> **WHAT TO WORK ON**
Without including the pictures, copy out every line below.

> **Records excerpted from a collection**
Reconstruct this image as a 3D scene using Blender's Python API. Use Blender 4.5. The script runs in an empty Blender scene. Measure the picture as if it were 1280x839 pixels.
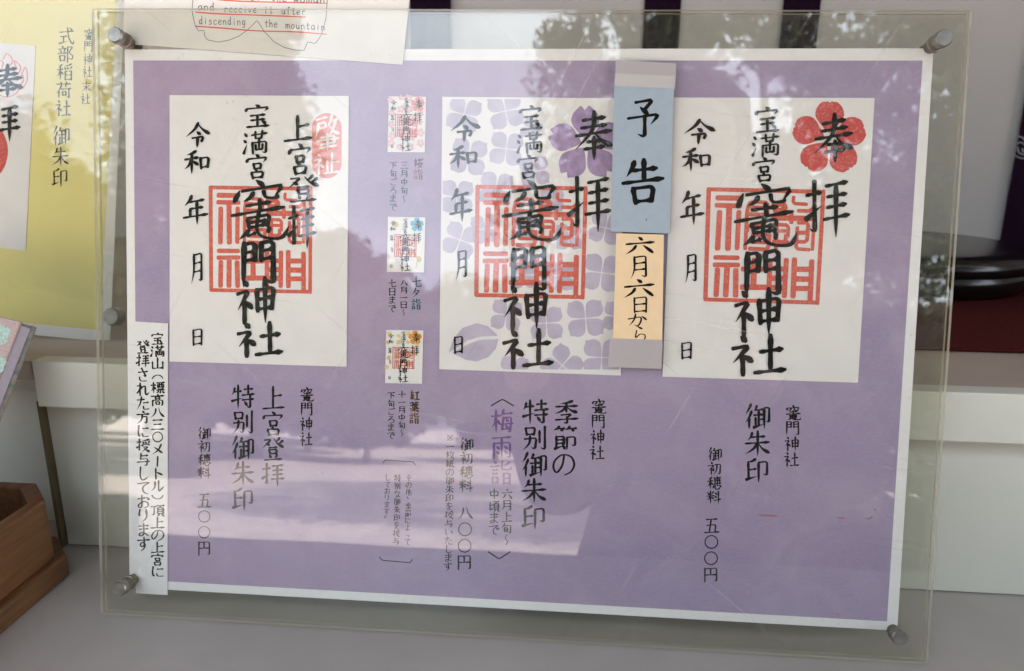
import bpy, bmesh, math, random
from mathutils import Matrix, Vector
random.seed(7)
S = bpy.context.scene
COL = S.collection
RAD = math.radians

# ------------------------------------------------------------------ camera
FPX, PW, PH = 930.0, 1280.0, 839.0            # focal length in photo pixels, photo size
CR = Matrix(((0.9965934, -0.02902536, 0.07719538),
             (0.0820449, 0.25381419, -0.96376708),
             (0.0083804, 0.9668174, 0.25533093)))
CP = Vector((0.03426103, -0.34907669, 0.26384004))
cam = bpy.data.cameras.new('camera'); cam.sensor_width = 36.0
cam.lens = FPX / PW * 36.0; cam.clip_start = 0.01; cam.clip_end = 600
cam.dof.use_dof = True; cam.dof.focus_distance = 0.40; cam.dof.aperture_fstop = 11.5     # a phone lens held close: what the sheet mirrors is soft
co = bpy.data.objects.new('camera', cam); COL.objects.link(co)
co.matrix_world = Matrix.Translation(CP) @ CR.to_4x4()
S.camera = co

# ------------------------------------------------------------------ light
SUN_EL, SUN_AZ = 52.0, 118.0                    # azimuth measured from -Y towards +X
sd = Vector((math.sin(RAD(SUN_AZ)) * math.cos(RAD(SUN_EL)),
             -math.cos(RAD(SUN_AZ)) * math.cos(RAD(SUN_EL)), math.sin(RAD(SUN_EL))))
W = bpy.data.worlds.new('World'); S.world = W; W.use_nodes = True
nt = W.node_tree
sky = nt.nodes.new('ShaderNodeTexSky'); sky.sky_type = 'NISHITA'; sky.sun_disc = False
sky.sun_elevation = RAD(SUN_EL); sky.sun_rotation = math.atan2(sd.x, sd.y)
sky.dust_density = 4.0; sky.ozone_density = 1.0; sky.air_density = 1.0
bg = nt.nodes['Background']; bg.inputs['Strength'].default_value = 0.13
# a bright bank of thin cloud over most of the sky
tcw = nt.nodes.new('ShaderNodeTexCoord'); mpw = nt.nodes.new('ShaderNodeMapping'); mpw.inputs['Scale'].default_value = (1, 1, 2.2)
nzw = nt.nodes.new('ShaderNodeTexNoise'); nzw.inputs['Scale'].default_value = 1.6; nzw.inputs['Detail'].default_value = 6
rpw = nt.nodes.new('ShaderNodeMapRange'); rpw.inputs[1].default_value = 0.30; rpw.inputs[2].default_value = 0.62; rpw.inputs[3].default_value = 0.25
mxw = nt.nodes.new('ShaderNodeMix'); mxw.data_type = 'RGBA'; mxw.inputs[7].default_value = (6.0, 6.6, 7.4, 1)
nt.links.new(tcw.outputs['Generated'], mpw.inputs[0]); nt.links.new(mpw.outputs[0], nzw.inputs['Vector'])
nt.links.new(nzw.outputs[0], rpw.inputs[0]); nt.links.new(rpw.outputs[0], mxw.inputs[0])
nt.links.new(sky.outputs[0], mxw.inputs[6]); nt.links.new(mxw.outputs[2], bg.inputs['Color'])
sl = bpy.data.lights.new('sun', 'SUN'); sl.energy = 4.2; sl.angle = RAD(0.5); sl.color = (1, 0.93, 0.84)
so = bpy.data.objects.new('sun', sl); COL.objects.link(so)
so.rotation_euler = sd.to_track_quat('Z', 'Y').to_euler()
V = S.view_settings
V.view_transform = 'Standard'; V.look = 'None'; V.gamma = 1.0; V.use_curve_mapping = False
V.exposure = 2.7
S.render.engine = 'CYCLES'
S.cycles.use_denoising = True
S.cycles.max_bounces = 12; S.cycles.transparent_max_bounces = 24
S.cycles.caustics_reflective = False; S.cycles.caustics_refractive = False

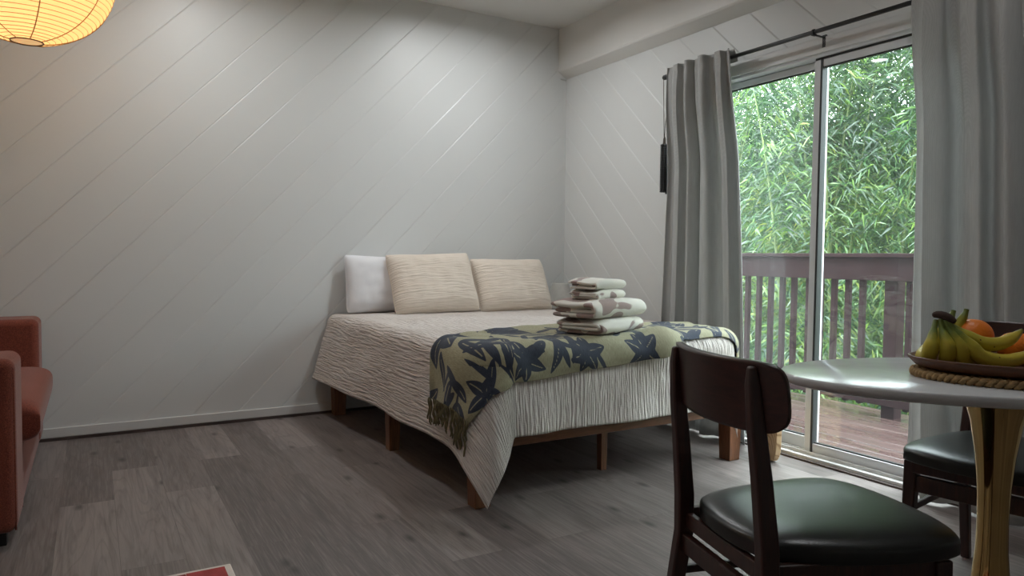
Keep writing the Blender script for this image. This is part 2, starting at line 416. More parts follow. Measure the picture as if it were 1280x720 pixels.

> **CORRECT OUTPUT**
Reconstruct this image as a 3D scene using Blender's Python API. Use Blender 4.5. The script runs in an empty Blender scene. Measure the picture as if it were 1280x839 pixels.
import bpy, bmesh, math, random
from mathutils import Matrix, Vector
random.seed(7)
S = bpy.context.scene
COL = S.collection
RAD = math.radians

# ------------------------------------------------------------------ camera
FPX, PW, PH = 930.0, 1280.0, 839.0            # focal length in photo pixels, photo size
CR = Matrix(((0.9965934, -0.02902536, 0.07719538),
             (0.0820449, 0.25381419, -0.96376708),
             (0.0083804, 0.9668174, 0.25533093)))
CP = Vector((0.03426103, -0.34907669, 0.26384004))
cam = bpy.data.cameras.new('camera'); cam.sensor_width = 36.0
cam.lens = FPX / PW * 36.0; cam.clip_start = 0.01; cam.clip_end = 600
cam.dof.use_dof = True; cam.dof.focus_distance = 0.40; cam.dof.aperture_fstop = 11.5     # a phone lens held close: what the sheet mirrors is soft
co = bpy.data.objects.new('camera', cam); COL.objects.link(co)
co.matrix_world = Matrix.Translation(CP) @ CR.to_4x4()
S.camera = co

# ------------------------------------------------------------------ light
SUN_EL, SUN_AZ = 52.0, 118.0                    # azimuth measured from -Y towards +X
sd = Vector((math.sin(RAD(SUN_AZ)) * math.cos(RAD(SUN_EL)),
             -math.cos(RAD(SUN_AZ)) * math.cos(RAD(SUN_EL)), math.sin(RAD(SUN_EL))))
W = bpy.data.worlds.new('World'); S.world = W; W.use_nodes = True
nt = W.node_tree
sky = nt.nodes.new('ShaderNodeTexSky'); sky.sky_type = 'NISHITA'; sky.sun_disc = False
sky.sun_elevation = RAD(SUN_EL); sky.sun_rotation = math.atan2(sd.x, sd.y)
sky.dust_density = 4.0; sky.ozone_density = 1.0; sky.air_density = 1.0
bg = nt.nodes['Background']; bg.inputs['Strength'].default_value = 0.13
# a bright bank of thin cloud over most of the sky
tcw = nt.nodes.new('ShaderNodeTexCoord'); mpw = nt.nodes.new('ShaderNodeMapping'); mpw.inputs['Scale'].default_value = (1, 1, 2.2)
nzw = nt.nodes.new('ShaderNodeTexNoise'); nzw.inputs['Scale'].default_value = 1.6; nzw.inputs['Detail'].default_value = 6
rpw = nt.nodes.new('ShaderNodeMapRange'); rpw.inputs[1].default_value = 0.30; rpw.inputs[2].default_value = 0.62; rpw.inputs[3].default_value = 0.25
mxw = nt.nodes.new('ShaderNodeMix'); mxw.data_type = 'RGBA'; mxw.inputs[7].default_value = (6.0, 6.6, 7.4, 1)
nt.links.new(tcw.outputs['Generated'], mpw.inputs[0]); nt.links.new(mpw.outputs[0], nzw.inputs['Vector'])
nt.links.new(nzw.outputs[0], rpw.inputs[0]); nt.links.new(rpw.outputs[0], mxw.inputs[0])
nt.links.new(sky.outputs[0], mxw.inputs[6]); nt.links.new(mxw.outputs[2], bg.inputs['Color'])
sl = bpy.data.lights.new('sun', 'SUN'); sl.energy = 4.2; sl.angle = RAD(0.5); sl.color = (1, 0.93, 0.84)
so = bpy.data.objects.new('sun', sl); COL.objects.link(so)
so.rotation_euler = sd.to_track_quat('Z', 'Y').to_euler()
V = S.view_settings
V.view_transform = 'Standard'; V.look = 'None'; V.gamma = 1.0; V.use_curve_mapping = False
V.exposure = 2.7
S.render.engine = 'CYCLES'
S.cycles.use_denoising = True
S.cycles.max_bounces = 12; S.cycles.transparent_max_bounces = 24
S.cycles.caustics_reflective = False; S.cycles.caustics_refractive = False

Keep writing the Blender script for this image. This is part 2, starting at line 416. More parts follow. Measure the picture as if it were 1280x720 pixels.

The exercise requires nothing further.